** Task prompt **
Print exactly the lines from the first one down to the line that contains "0.002, 1), 'box', bx)", both included, and skip the pictures.

** Data rows **

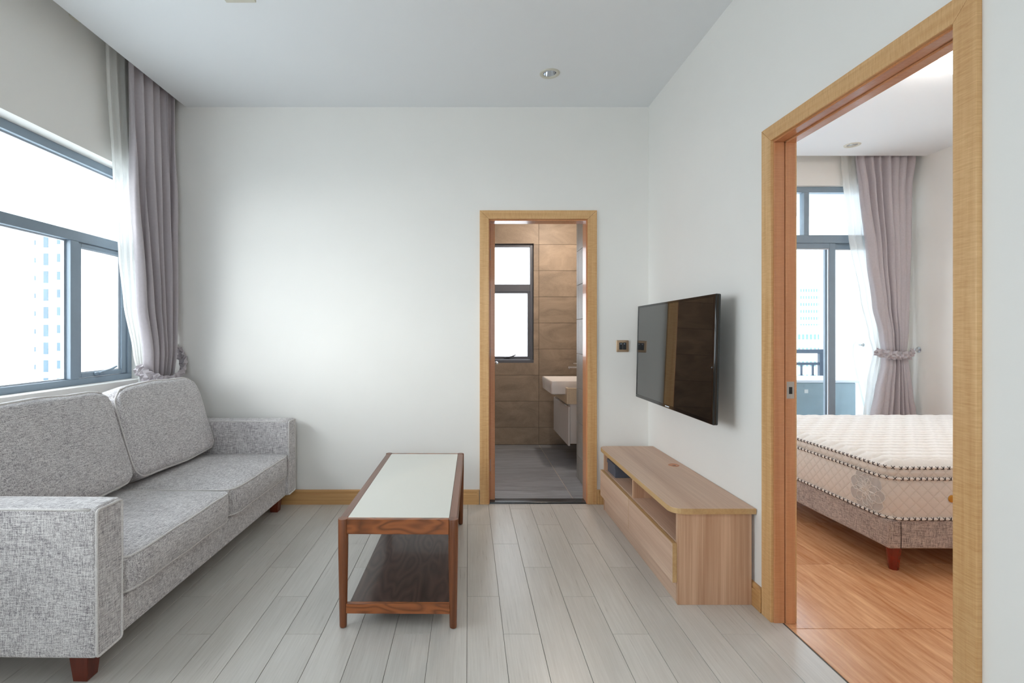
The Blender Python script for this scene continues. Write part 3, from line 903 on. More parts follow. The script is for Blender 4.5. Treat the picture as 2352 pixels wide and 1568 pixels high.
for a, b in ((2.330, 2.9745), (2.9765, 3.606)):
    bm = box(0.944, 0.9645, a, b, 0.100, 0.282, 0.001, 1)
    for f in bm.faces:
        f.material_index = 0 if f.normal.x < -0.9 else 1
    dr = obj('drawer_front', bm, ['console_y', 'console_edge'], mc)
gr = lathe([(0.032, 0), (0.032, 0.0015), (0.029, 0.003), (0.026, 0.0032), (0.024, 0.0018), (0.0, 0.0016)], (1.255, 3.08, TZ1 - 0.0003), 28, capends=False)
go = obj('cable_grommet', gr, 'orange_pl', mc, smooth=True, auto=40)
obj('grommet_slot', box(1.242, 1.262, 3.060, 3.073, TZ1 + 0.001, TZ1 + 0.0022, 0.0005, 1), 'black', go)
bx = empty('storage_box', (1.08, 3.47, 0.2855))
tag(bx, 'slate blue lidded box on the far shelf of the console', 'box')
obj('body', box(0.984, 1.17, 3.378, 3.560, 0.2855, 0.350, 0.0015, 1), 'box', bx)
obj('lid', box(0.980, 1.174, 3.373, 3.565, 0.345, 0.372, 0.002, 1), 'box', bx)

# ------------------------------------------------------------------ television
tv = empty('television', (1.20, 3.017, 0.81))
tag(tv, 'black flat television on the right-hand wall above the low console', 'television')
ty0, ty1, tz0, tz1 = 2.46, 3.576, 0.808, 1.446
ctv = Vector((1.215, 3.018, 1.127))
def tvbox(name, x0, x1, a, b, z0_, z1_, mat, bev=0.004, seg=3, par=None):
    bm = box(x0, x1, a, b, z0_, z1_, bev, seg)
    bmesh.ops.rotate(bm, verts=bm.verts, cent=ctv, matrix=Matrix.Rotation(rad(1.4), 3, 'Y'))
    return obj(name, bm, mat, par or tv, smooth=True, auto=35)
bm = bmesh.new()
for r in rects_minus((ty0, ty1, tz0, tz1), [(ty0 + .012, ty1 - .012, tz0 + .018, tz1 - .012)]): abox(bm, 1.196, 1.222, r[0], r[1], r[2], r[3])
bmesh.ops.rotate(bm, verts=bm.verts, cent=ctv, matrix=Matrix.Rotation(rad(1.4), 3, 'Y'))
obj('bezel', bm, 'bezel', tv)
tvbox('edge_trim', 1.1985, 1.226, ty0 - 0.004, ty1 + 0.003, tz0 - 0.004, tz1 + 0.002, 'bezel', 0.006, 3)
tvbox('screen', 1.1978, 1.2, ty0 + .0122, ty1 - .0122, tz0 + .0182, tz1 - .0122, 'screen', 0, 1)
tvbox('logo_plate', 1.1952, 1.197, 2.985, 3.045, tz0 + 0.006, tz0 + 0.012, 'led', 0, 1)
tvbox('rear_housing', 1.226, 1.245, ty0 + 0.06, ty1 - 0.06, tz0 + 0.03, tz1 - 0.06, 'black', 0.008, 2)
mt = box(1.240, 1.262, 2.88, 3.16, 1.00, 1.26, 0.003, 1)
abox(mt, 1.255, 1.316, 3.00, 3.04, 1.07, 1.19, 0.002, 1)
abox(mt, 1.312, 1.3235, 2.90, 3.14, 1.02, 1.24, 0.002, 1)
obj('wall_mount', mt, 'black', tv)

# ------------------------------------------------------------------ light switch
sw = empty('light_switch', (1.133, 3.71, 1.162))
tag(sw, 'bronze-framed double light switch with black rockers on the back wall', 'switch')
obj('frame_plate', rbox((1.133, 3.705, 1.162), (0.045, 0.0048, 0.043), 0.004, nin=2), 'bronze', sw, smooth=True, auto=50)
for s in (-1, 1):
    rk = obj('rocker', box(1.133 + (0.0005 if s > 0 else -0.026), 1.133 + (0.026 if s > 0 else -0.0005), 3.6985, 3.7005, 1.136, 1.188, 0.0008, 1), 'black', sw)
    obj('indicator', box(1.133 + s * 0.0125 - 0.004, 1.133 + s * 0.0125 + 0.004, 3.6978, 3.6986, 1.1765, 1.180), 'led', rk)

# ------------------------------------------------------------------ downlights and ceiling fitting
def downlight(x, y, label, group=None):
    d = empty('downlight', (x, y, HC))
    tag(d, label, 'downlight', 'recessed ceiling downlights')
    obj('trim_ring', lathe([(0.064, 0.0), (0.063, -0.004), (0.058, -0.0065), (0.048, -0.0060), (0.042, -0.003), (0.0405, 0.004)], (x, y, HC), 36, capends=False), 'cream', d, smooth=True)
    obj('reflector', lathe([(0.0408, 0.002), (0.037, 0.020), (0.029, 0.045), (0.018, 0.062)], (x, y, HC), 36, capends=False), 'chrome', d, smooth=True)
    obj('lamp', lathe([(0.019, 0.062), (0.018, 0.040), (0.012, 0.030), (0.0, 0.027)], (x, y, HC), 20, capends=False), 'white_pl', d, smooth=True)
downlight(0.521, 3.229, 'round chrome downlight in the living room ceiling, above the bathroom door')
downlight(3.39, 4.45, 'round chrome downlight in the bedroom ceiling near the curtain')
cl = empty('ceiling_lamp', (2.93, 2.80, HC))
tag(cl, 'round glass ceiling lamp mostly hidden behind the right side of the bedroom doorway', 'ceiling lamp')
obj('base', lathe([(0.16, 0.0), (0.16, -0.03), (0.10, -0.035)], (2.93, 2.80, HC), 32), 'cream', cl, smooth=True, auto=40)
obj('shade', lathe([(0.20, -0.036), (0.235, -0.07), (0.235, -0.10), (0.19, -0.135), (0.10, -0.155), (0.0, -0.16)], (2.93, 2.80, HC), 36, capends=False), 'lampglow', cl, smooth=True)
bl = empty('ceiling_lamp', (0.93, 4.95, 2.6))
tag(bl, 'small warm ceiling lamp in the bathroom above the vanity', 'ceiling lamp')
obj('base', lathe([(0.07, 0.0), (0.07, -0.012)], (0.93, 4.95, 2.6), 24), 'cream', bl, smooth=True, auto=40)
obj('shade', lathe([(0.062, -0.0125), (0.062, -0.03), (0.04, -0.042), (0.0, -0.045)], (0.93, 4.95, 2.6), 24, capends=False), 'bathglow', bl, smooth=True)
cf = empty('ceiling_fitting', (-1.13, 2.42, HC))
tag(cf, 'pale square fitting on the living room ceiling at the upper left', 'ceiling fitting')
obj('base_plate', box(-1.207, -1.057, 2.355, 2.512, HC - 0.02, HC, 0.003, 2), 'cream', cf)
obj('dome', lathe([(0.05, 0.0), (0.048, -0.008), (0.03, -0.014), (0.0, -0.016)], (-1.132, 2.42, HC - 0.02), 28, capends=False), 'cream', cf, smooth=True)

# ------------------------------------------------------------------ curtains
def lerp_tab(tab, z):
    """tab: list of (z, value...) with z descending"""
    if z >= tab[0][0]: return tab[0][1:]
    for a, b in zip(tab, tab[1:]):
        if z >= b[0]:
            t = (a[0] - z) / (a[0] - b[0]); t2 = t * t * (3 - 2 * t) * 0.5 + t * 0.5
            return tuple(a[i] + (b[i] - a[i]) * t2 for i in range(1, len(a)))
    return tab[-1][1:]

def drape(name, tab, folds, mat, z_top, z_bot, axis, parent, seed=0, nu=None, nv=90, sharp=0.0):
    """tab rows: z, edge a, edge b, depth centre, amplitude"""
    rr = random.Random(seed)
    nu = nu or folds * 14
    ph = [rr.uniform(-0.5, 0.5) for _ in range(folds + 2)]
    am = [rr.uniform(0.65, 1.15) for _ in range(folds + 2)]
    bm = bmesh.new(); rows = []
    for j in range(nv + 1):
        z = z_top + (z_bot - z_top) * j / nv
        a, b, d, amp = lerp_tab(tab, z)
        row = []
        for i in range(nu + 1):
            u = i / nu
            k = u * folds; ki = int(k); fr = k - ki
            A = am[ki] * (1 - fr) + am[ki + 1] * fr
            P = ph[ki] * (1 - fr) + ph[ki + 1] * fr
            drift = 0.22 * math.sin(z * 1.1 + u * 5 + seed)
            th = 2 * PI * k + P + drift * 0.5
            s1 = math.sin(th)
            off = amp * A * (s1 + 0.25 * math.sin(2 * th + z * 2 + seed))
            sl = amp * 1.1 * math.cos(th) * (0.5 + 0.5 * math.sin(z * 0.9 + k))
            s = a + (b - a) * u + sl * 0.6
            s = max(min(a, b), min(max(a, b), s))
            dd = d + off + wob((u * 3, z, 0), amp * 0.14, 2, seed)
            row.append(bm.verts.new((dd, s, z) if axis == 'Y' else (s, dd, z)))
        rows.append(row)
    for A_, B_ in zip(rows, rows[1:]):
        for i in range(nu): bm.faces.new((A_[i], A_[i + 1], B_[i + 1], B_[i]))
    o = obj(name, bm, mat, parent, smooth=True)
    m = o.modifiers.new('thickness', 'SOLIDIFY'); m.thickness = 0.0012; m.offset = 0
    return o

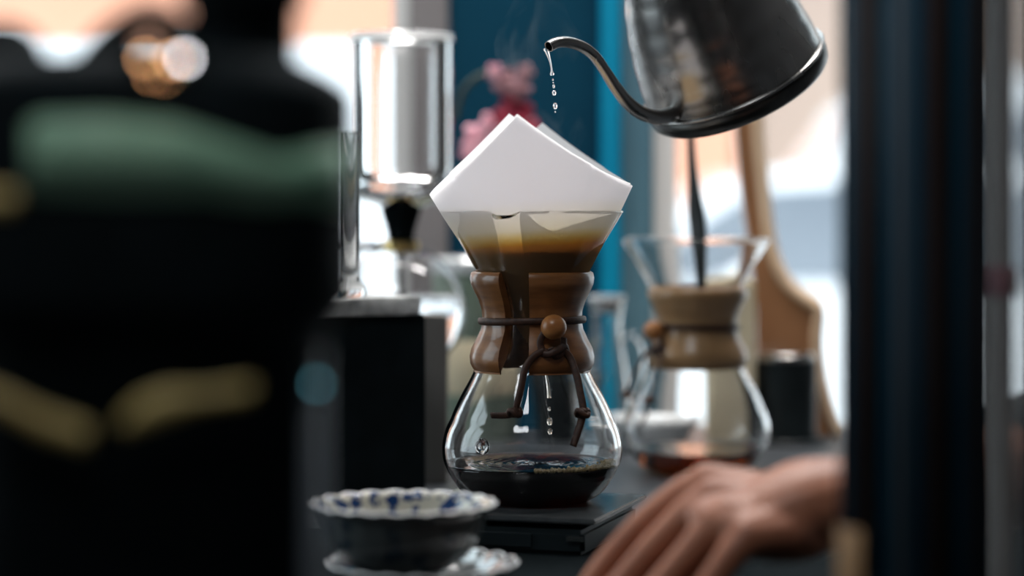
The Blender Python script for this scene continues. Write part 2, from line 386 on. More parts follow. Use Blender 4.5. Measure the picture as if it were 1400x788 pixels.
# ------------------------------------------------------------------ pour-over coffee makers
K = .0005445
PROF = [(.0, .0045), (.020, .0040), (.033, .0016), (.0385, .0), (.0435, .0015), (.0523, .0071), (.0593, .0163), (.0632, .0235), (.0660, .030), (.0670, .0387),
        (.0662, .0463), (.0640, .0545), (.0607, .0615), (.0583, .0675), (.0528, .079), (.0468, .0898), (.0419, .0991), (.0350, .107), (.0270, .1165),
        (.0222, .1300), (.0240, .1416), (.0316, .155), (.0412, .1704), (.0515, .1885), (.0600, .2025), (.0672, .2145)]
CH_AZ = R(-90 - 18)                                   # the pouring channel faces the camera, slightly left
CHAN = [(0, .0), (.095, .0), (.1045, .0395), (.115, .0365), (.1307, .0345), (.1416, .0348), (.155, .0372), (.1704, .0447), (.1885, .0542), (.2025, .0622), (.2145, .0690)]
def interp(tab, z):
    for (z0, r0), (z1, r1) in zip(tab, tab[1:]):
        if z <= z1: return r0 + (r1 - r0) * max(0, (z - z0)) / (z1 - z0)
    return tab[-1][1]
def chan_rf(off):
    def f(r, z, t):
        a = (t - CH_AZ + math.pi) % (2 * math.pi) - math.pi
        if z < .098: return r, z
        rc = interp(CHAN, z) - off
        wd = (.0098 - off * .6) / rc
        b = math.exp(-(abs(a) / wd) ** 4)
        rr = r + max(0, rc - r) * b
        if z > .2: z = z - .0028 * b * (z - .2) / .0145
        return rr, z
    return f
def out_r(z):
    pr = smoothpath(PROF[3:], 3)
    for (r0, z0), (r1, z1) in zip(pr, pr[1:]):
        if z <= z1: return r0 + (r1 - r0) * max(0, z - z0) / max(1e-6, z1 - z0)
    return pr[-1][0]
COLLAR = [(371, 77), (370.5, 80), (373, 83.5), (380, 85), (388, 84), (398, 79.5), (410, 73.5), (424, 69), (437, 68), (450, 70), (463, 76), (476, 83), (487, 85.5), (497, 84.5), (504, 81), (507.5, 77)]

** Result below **
The Blender Python script for this scene continues. Write part 3, from line 903 on. More parts follow. The script is for Blender 4.5. Treat the picture as 2352 pixels wide and 1568 pixels high.
for a, b in ((2.330, 2.9745), (2.9765, 3.606)):
    bm = box(0.944, 0.9645, a, b, 0.100, 0.282, 0.001, 1)
    for f in bm.faces:
        f.material_index = 0 if f.normal.x < -0.9 else 1
    dr = obj('drawer_front', bm, ['console_y', 'console_edge'], mc)
gr = lathe([(0.032, 0), (0.032, 0.0015), (0.029, 0.003), (0.026, 0.0032), (0.024, 0.0018), (0.0, 0.0016)], (1.255, 3.08, TZ1 - 0.0003), 28, capends=False)
go = obj('cable_grommet', gr, 'orange_pl', mc, smooth=True, auto=40)
obj('grommet_slot', box(1.242, 1.262, 3.060, 3.073, TZ1 + 0.001, TZ1 + 0.0022, 0.0005, 1), 'black', go)
bx = empty('storage_box', (1.08, 3.47, 0.2855))
tag(bx, 'slate blue lidded box on the far shelf of the console', 'box')
obj('body', box(0.984, 1.17, 3.378, 3.560, 0.2855, 0.350, 0.0015, 1), 'box', bx)
obj('lid', box(0.980, 1.174, 3.373, 3.565, 0.345, 0.372, 0.002, 1), 'box', bx)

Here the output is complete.